Prof. Dr. Erhan Erkut, 2013 yılında bu konuda yaptığı 'Dar Bölge Sistemi Üzerine' başlıklı bir araştırmada mevcut sistemin yarattığı aksaklıkları çeşitli açılardan ele alarak şu soruçlara varmıştır:

' Boyut farklılıkları: İl bazında kurgulanan seçim bölgeleri arasında illerdeki nüfus eşitsizlikleri nedeniyle çok ciddi farklar bulunmaktadır. En kalabalık il olan İstanbul 3 seçim bölgesine ayrılmıştır. Bu 3 bölgenin çıkardığı milletvekili sayıları 30, 28, ve 27 iken, nüfusu en düşük il olan Bayburt sadece 1 milletvekili çıkarmaktadır. 85 seçim bölgesinde ortalama sandalye sayısı 6.5 iken, sandalye sayısının standart sapmasının 5.8 olması bölgeler arası ciddi bir farklılığa işaret etmektedir.

Küçük bölgeler: Az sayıda milletvekili çıkaran bölgelerde nisbi temsili sağlamak mümkün değildir. 2011 seçiminin genel sonuçlarına bakarsak, nisbi temsil sisteminin temsili adaleti sağlayabilmesi için seçim bölgelerinin en az 7 milletvekili çıkarması gerektiği düşünülebilir. Buna karşılık 85 bölgenin 15 tanesinde sadece 2, 18 tanesinde ise sadece 3 sandalye bulunmaktadır.

Büyük bölgeler: 85 seçim bölgesinin 18'inde 10 veya daha fazla sandalye bulunmaktadır. Bu bölgelerdeki seçmenlerin, sayıları 10 ile 30 arasında değişen vekillerini tanımaları pek mümkün değildir. Başka bir deyişle parlamentonun yarısı, seçmenlerin kendilerini tanıyıp sorumlu tutabileceği ve hesap sorabileceği büyüklükteki seçim bölgelerinden daha büyük bölgelerden gelmektedirler.
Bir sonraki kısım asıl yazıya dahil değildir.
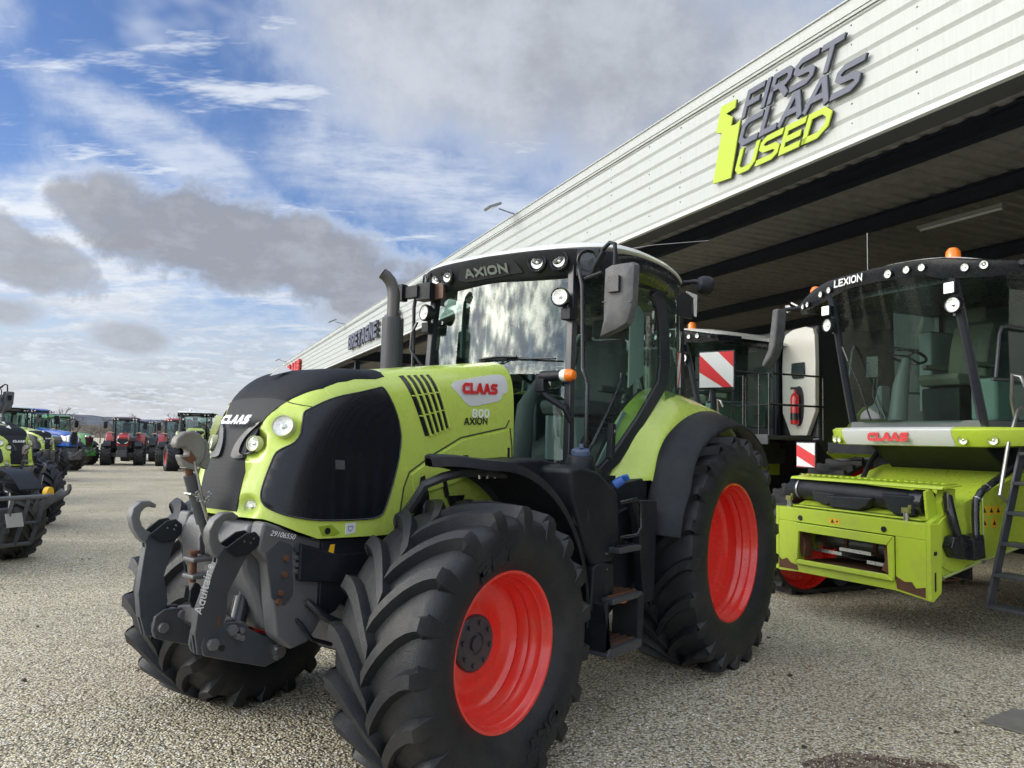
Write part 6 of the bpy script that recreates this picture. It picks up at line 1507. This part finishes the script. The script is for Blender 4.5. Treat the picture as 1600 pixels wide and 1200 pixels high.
    bx('top_deck',GREENW,[((-.80,.55,1.13),(.86,1.0,1.145))],FR,bevel=.003)
    mb=MB()
    for k in range(4): mb.b2((-.62,.80+k*.045,1.1455),(.72,.812+k*.045,1.1475))
    mb.build('deck_slot',INK,FR)['kind']='stuff'
    for x in(.85,-.66):
        mb=MB(); mb.cyl((x,1.02,1.12),(x,1.02,1.20),.025,n=12); mb.build('lock_pin',STEEL,FR)
        mb=MB(); mb.b2((x-.04,1.0,1.19),(x+.04,1.04,1.24)); mb.b2((x-.05,1.005,1.235),(x-.03,1.035,1.27)); mb.build('lock_catch',mat('rust_green',(.22,.24,.06),.6,dirt=(.15,.06,.03),dirtamt=.7),FR,bevel=.004)
    # dust duct and shelf above
    mb=MB(); mb.tube([(1.16,.30,1.18),(1.16,.55,1.20),(1.10,.70,1.27),(1.0,.76,1.31),(.75,.78,1.32),(.1,.78,1.31),(-.50,.78,1.29),(-.62,.77,1.28)],[.11,.12,.12,.12,.115,.11,.11,.10],20); du=mb.build('dust_duct',BLACKP,FH)
    mb=MB(); mb.lathe([(.124,-.012),(.126,0),(.124,.012)],(.88,.775,1.316),(1,0,0),28); mb.build('duct_clamp',STEEL,du)
    mb=MB(); mb.prism([(.42,1.28),(.36,1.15),(-.02,1.15),(-.12,1.2),(-.2,1.3)],1,.80,.93); mb.prism([(-.28,1.35),(-.35,1.20),(-.45,1.15),(-.66,1.15),(-.66,1.35)],1,.70,.92); mb.prism([(.66,1.32),(.62,1.20),(.42,1.16),(.3,1.3)],1,.76,.90); mb.build('duct_box',BLACKP,du,bevel=.02)
    mb=MB(); mb.cyl((-.58,.78,1.28),(-.72,.78,1.28),.13,n=24); mb.build('fan_housing',BLACKS,du)
    rings=[]
    mb=MB(); mb.prism([(.60,1.475),(.86,1.455),(.885,1.43),(.875,1.425),(.60,1.46)],0,-.93,.98); mb.build('duct_shelf',GREENW,FH,bevel=.004)
    mb=MB()
    for k in range(23): mb.b2((-.90+k*.08,.62,1.474),(-.86+k*.08,.80,1.486))
    mb.build('anti_slip_tread',GREENW,FH)['kind']='stuff'
    mb=MB(); mb.prism([(.60,1.12),(.74,1.12),(.80,1.30),(.74,1.43),(.60,1.43)],0,-.86,-.78); mb.prism([(.70,1.12),(.90,1.12),(.93,1.40),(.84,1.43)],0,-.80,-.77); mb.build('shelf_bracket',GREENW,FH,bevel=.004)
    mb=MB(); mb.tube([(-.88,.74,1.36),(-.93,.78,1.26),(-.95,.76,1.12),(-.96,.70,.97),(-.97,.62,.905),(-.97,.53,.92),(-.97,.48,1.0),(-.96,.47,1.2),(-.96,.46,1.32),(-.96,.38,1.41),(-.95,.2,1.49),(-.94,-.3,1.72),(-.93,-.6,1.85)],[.045]*3+[.034]*10,12); hs_=mb.build('ribbed_hose',BLACKS,FH)
    for p,dv in(((-.96,.44,1.34),(0,-.6,.6)),((-.955,.30,1.45),(0,-.8,.4))):
        mb=MB(); mb.lathe([(.038,-.008),(.040,0),(.038,.008)],p,dv,18); mb.build('hose_clamp',STEEL,hs_)
    for dx,r_ in((-.90,.010),(-.93,.009),(-.91,.009)):
        mb=MB(); a=random.Random(int(-dx*1000)); mb.tube([(dx,.80,1.40),(dx-.04,.86,1.38+a.uniform(-.02,.02)),(dx-.03,.84,1.28),(dx,.80,1.22)],r_,6); mb.build('hydraulic_line',STEEL if dx==-.93 else BLACKS,FH)
    # wheels
    axb=MB(); axb.prism([(-1.6,.75),(-1.0,.7),(-1.0,1.3),(-1.6,1.3)],0,-1.0,1.0); axb.build('front_axle',BLACKP,t)
    return t
CB=combine()
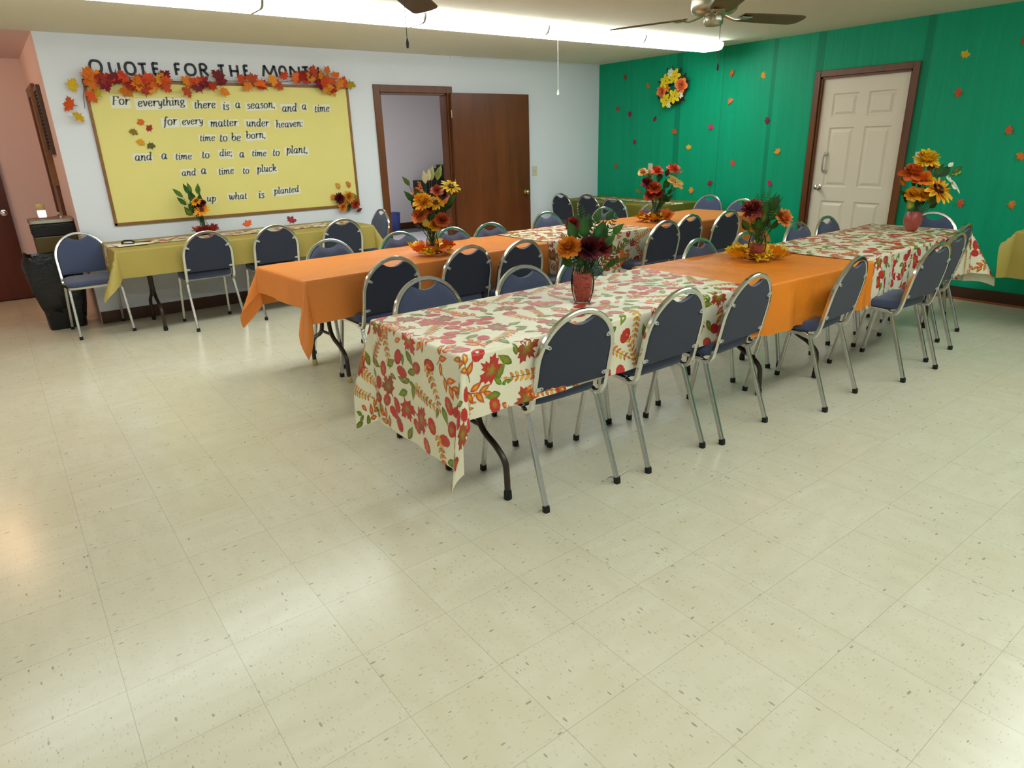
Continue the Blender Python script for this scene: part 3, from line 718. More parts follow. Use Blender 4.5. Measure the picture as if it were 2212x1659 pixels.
def chair(x, y, rzdeg, label, group):
    """x, y: point on the floor midway between the rear feet; the seat faces local +y"""
    if proto[0] is None: o = proto[0] = make_chair()
    else: o = copy_tree(proto[0])
    a = radians(rzdeg); o.rotation_euler = (0, 0, a)
    o.location = (x-.252*sin(a), y+.252*cos(a), 0)
    o['label'] = label; o['group'] = group; return o
def apex(x, y, rz):   # arch apex on the plan -> rear-feet midpoint
    a = radians(rz); return x+(-.252+.246)*sin(a)*1, y-(-.252+.246)*cos(a)
g = 'navy banquet chairs'
for i, (x, y, r) in enumerate(((-5.185, -5.24, -2), (-4.587, -5.268, 1), (-4.068, -5.295, 3), (-3.276, -5.402, 5), (-2.4625, -5.495, -3), (-1.94, -5.40, 1), (-1.40, -5.25, 3))):
    chair(x, y, r, f'{ORD[i]} navy chair from the hanging leaf-print corner, open-floor side of the front row', g)
for i, (x, y, r) in enumerate(((-5.293, -4.13, 180), (-4.73, -4.235, 178), (-4.31, -4.24, 180), (-3.261, -4.285, 182), (-2.766, -4.315, 180), (-2.043, -4.27, 180), (-1.547, -4.24, 181))):
    chair(x, y, r, f'{ORD[i]} navy chair from the hanging leaf-print corner, inner side of the front row', g)
for i, (x, y, r) in enumerate(((-5.09, -3.45, 3), (-4.497, -3.405, 2), (-4.087, -3.475, 3), (-3.52, -3.47, 2), (-2.562, -3.46, 0), (-2.079, -3.33, 2), (-1.591, -3.375, 0))):
    chair(x, y, r, f'{ORD[i]} navy chair from the orange hanging corner, inner side of the middle row', g)
for i, (x, y, r) in enumerate(((-5.049, -2.30, 182), (-4.47, -2.31, 184), (-4.03, -2.40, 182), (-3.624, -2.38, 180), (-2.723, -2.06, 180), (-2.064, -2.18, 180), (-1.47, -2.27, 178))):
    chair(x, y, r, f'{ORD[i]} navy chair from the orange hanging corner, bulletin-board side of the middle row', g)
chair(-5.573, -.955, 1, 'navy chair facing the mustard table, directly below the flower vase', g)
chair(-4.98, -.965, 0, 'navy chair facing the mustard table, middle one of its three', g)
chair(-4.338, -.99, 0, 'navy chair facing the mustard table, closest to the open brown door', g)
chair(-3.605, -.377, 90, 'navy chair at the door end of the mustard table, beside the door casing', g)
chair(-6.437, -.035, 182, 'navy chair facing the room, in front of the black trash bag', g)
chair(-1.022, -.332, -90, 'navy chair at the olive corner table, beside the white wall', g)
chair(-.969, -.786, -88, 'navy chair at the olive corner table, middle of three', g)
chair(-1.10, -1.371, -86, 'navy chair at the olive corner table, third from the white wall', g)
chair(-.21, -2.12, 90, 'navy chair standing against the green wall past the olive table', g)
chair(-.48, -2.76, 92, 'navy chair at the green-wall end of the middle row, behind the flowers', g)
chair(-.74, -4.76, 92, 'navy chair at the green-wall end of the front row, behind the red vase', g)

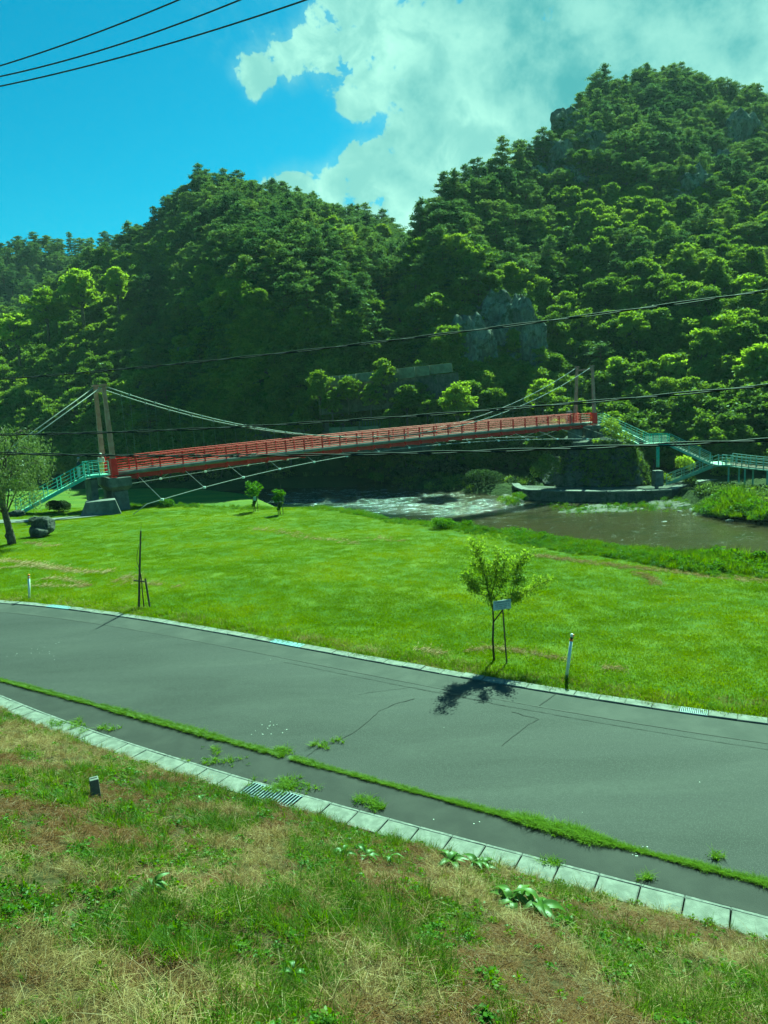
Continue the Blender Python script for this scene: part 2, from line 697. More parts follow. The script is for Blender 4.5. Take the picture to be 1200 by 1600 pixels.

Seçmen/vekil oranı: Seçim bölgelerine sandalye atanma sistemi küçük bölgelere daha fazla politik güç vermektedir. 2011 seçimlerinde, ülke toplamında 78,000 seçmen bir milletvekili çıkarırken, bu rakam İzmir'de 96,660'a kadar çıkmakta, Tunceli'de ise 23,300'e kadar düşmektedir. Yani Tunceli'deki seçmenin oyu parlamentoya İzmir'deki seçmenin oyundan 4 defa daha değerli olarak yansımakta, ve 'her seçmene bir oy' prensibi ağır bir yara almaktadır. Seçmen/vekil oranı 78,000'in altında olan bölgelerin ortalama vekil sayısı 4 iken, 78,000'in üzerinde olan bölgelerin ortalama vekil sayısı 14'dur. Küçük bölgelerde vekil çıkarmak için çok daha az sayıda seçmen gerekmektedir.'

***

Verilen bu bilgilerden de kolayca anlaşılabileceği gibi kamuoyu araştırmalarının gösterdiği oy oranları gerçeği yansıtsa bile hangi partinin ne kadar milletvekili çıkaracağı konusu oldukça farklı bir konudur...

Özellikle de 'esnetilmeye' oldukça müsait olan sistemin 'dar bölge' sistemi ile harmanlanarak 'Türkiye'ye özgü' bir sistem geliştirilmesi durumunda bu oranlar arasındaki farklılık iktidar partisi lehine daha da büyüyebilir...

Bu çerçevede, MHP'nin baraj sorununa karşı önlemler de alınabilir.